Your task »
Leave out the pictures and copy everything else below exactly.

== Data block

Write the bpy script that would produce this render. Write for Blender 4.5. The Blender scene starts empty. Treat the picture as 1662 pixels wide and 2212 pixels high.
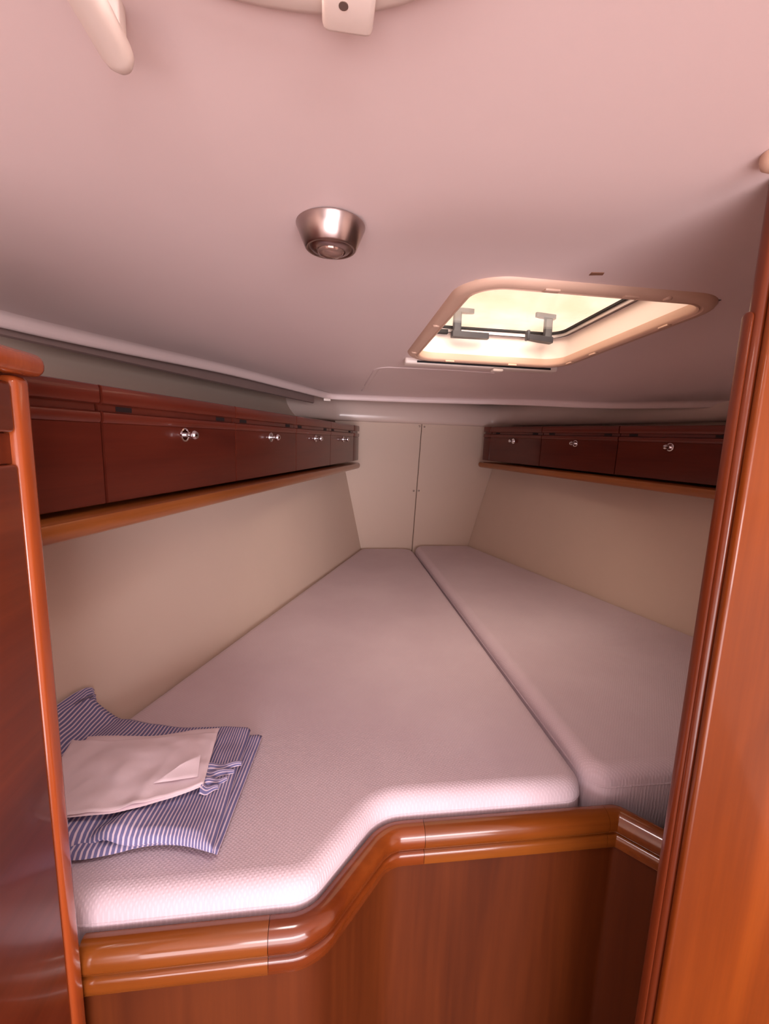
import bpy, bmesh, math, random
from mathutils import Vector, Matrix, noise as mnoise

# ------------------------------------------------------------------ camera, world, lights, exposure
SC = bpy.context.scene
COL = SC.collection
rad = math.radians
F_PX, PITCH, YAW, ROLL = 950.0, rad(9.02), rad(7.43), rad(1.95)
cam_d = bpy.data.cameras.new('camera'); cam = bpy.data.objects.new('camera', cam_d); COL.objects.link(cam)
cam_d.sensor_fit = 'HORIZONTAL'; cam_d.sensor_width = 36.0; cam_d.lens = F_PX / 1662 * 36.0
cam_d.clip_start = 0.02
_fw = Vector((math.sin(YAW) * math.cos(PITCH), math.cos(YAW) * math.cos(PITCH), -math.sin(PITCH)))
_r = Vector((math.cos(YAW), -math.sin(YAW), 0)); _u = _r.cross(_fw)
_r2 = _r * math.cos(ROLL) + _u * math.sin(ROLL); _u2 = _u * math.cos(ROLL) - _r * math.sin(ROLL)
M = Matrix((_r2, _u2, -_fw)).transposed().to_4x4(); M.translation = (-0.48, 0, 1.44)
cam.matrix_world = M
SC.camera = cam

world = bpy.data.worlds.new('daylight'); SC.world = world; world.use_nodes = True
bg = world.node_tree.nodes['Background']
bg.inputs['Color'].default_value = (1.0, 0.97, 0.95, 1); bg.inputs['Strength'].default_value = 0.80

def area(name, loc, target, sx, sy, power, color):
    d = bpy.data.lights.new(name, 'AREA'); d.shape = 'RECTANGLE'; d.size = sx; d.size_y = sy
    d.energy = power; d.color = color
    o = bpy.data.objects.new(name, d); COL.objects.link(o); o.location = loc
    o.rotation_euler = (Vector(target) - Vector(loc)).to_track_quat('-Z', 'Y').to_euler()
    return o
area('saloon_window_light', (0.0, -3.3, 1.20), (-0.45, 1.5, 1.30), 2.2, 0.8, 60.0, (1.0, 0.89, 0.93))
area('added_ceiling_fill', (-0.55, -1.75, 0.30), (-0.75, 0.0, 1.75), 2.2, 1.4, 46.0, (1.0, 0.86, 0.89))  # added upward fill brightening the ceiling, in place of light off the sole
sun_d = bpy.data.lights.new('overcast_sun', 'SUN'); sun_d.energy = 8.5; sun_d.angle = rad(85); sun_d.color = (0.74, 0.86, 1.0)
sun = bpy.data.objects.new('overcast_sun', sun_d); COL.objects.link(sun); sun.rotation_euler = (rad(36), rad(0), 0)
area('round_hatch_daylight', (-0.515, 0.172, 1.775), (-0.50, 0.30, 0.0), 0.18, 0.18, 1.5, (1.0, 0.90, 0.92))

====

Worked answer »
Write the bpy script that would produce this render. Write for Blender 4.5. The Blender scene starts empty. Treat the picture as 1662 pixels wide and 2212 pixels high.
import bpy, bmesh, math, random
from mathutils import Vector, Matrix, noise as mnoise

# ------------------------------------------------------------------ camera, world, lights, exposure
SC = bpy.context.scene
COL = SC.collection
rad = math.radians
F_PX, PITCH, YAW, ROLL = 950.0, rad(9.02), rad(7.43), rad(1.95)
cam_d = bpy.data.cameras.new('camera'); cam = bpy.data.objects.new('camera', cam_d); COL.objects.link(cam)
cam_d.sensor_fit = 'HORIZONTAL'; cam_d.sensor_width = 36.0; cam_d.lens = F_PX / 1662 * 36.0
cam_d.clip_start = 0.02
_fw = Vector((math.sin(YAW) * math.cos(PITCH), math.cos(YAW) * math.cos(PITCH), -math.sin(PITCH)))
_r = Vector((math.cos(YAW), -math.sin(YAW), 0)); _u = _r.cross(_fw)
_r2 = _r * math.cos(ROLL) + _u * math.sin(ROLL); _u2 = _u * math.cos(ROLL) - _r * math.sin(ROLL)
M = Matrix((_r2, _u2, -_fw)).transposed().to_4x4(); M.translation = (-0.48, 0, 1.44)
cam.matrix_world = M
SC.camera = cam

world = bpy.data.worlds.new('daylight'); SC.world = world; world.use_nodes = True
bg = world.node_tree.nodes['Background']
bg.inputs['Color'].default_value = (1.0, 0.97, 0.95, 1); bg.inputs['Strength'].default_value = 0.80

def area(name, loc, target, sx, sy, power, color):
    d = bpy.data.lights.new(name, 'AREA'); d.shape = 'RECTANGLE'; d.size = sx; d.size_y = sy
    d.energy = power; d.color = color
    o = bpy.data.objects.new(name, d); COL.objects.link(o); o.location = loc
    o.rotation_euler = (Vector(target) - Vector(loc)).to_track_quat('-Z', 'Y').to_euler()
    return o
area('saloon_window_light', (0.0, -3.3, 1.20), (-0.45, 1.5, 1.30), 2.2, 0.8, 60.0, (1.0, 0.89, 0.93))
area('added_ceiling_fill', (-0.55, -1.75, 0.30), (-0.75, 0.0, 1.75), 2.2, 1.4, 46.0, (1.0, 0.86, 0.89))  # added upward fill brightening the ceiling, in place of light off the sole
sun_d = bpy.data.lights.new('overcast_sun', 'SUN'); sun_d.energy = 8.5; sun_d.angle = rad(85); sun_d.color = (0.74, 0.86, 1.0)
sun = bpy.data.objects.new('overcast_sun', sun_d); COL.objects.link(sun); sun.rotation_euler = (rad(36), rad(0), 0)
area('round_hatch_daylight', (-0.515, 0.172, 1.775), (-0.50, 0.30, 0.0), 0.18, 0.18, 1.5, (1.0, 0.90, 0.92))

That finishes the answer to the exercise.